By Simon Sebag Montefiore, The Jewish Chronicle
This is the text of a speech delivered at the Holocaust Education Trust, warning that the distortion and inversion of the Holocaust is enabling a resurgence of antisemitism, with grave consequences for democratic societies
t is so important that all of us are here to mark the coming of Holocaust Memorial Day. This seems a fitting moment to talk about the use and abuse of history, the distortion and inversion of the Holocaust – and the devaluing of that unique historical tragedy and of the language we use to fight racism and antisemitism.
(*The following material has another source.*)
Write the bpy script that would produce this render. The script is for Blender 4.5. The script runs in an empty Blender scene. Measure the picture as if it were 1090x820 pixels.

That language has become formulaic and meaningless and it needs to be updated.
The Holocaust – the largest industrialised slaughter in the history of the world – is and always will be a vital historical event to understand human life and fate, to teach lessons and herald warnings about past and future. The way we see it also reflects our present. The shock of the Shoah and the Second World War – rightly – helped inspire the very definition of crimes against humanity, the taboo against antisemitism and the structure of the West. Now, we would all agree that all these achievements are in peril.
When I think about the distortion of history, I remember when I was updating my history of Jerusalem and a friend rang me and said she had an “indispensable history of the Jewish people that you have to read”. She sent it over all wrapped up. When I opened, I was surprised to find it was the Protocols of the Elders of Zion, the antisemitic forgery created by the tsar’s secret police. History matters but more than ever today, we need to assert that it is based on real history.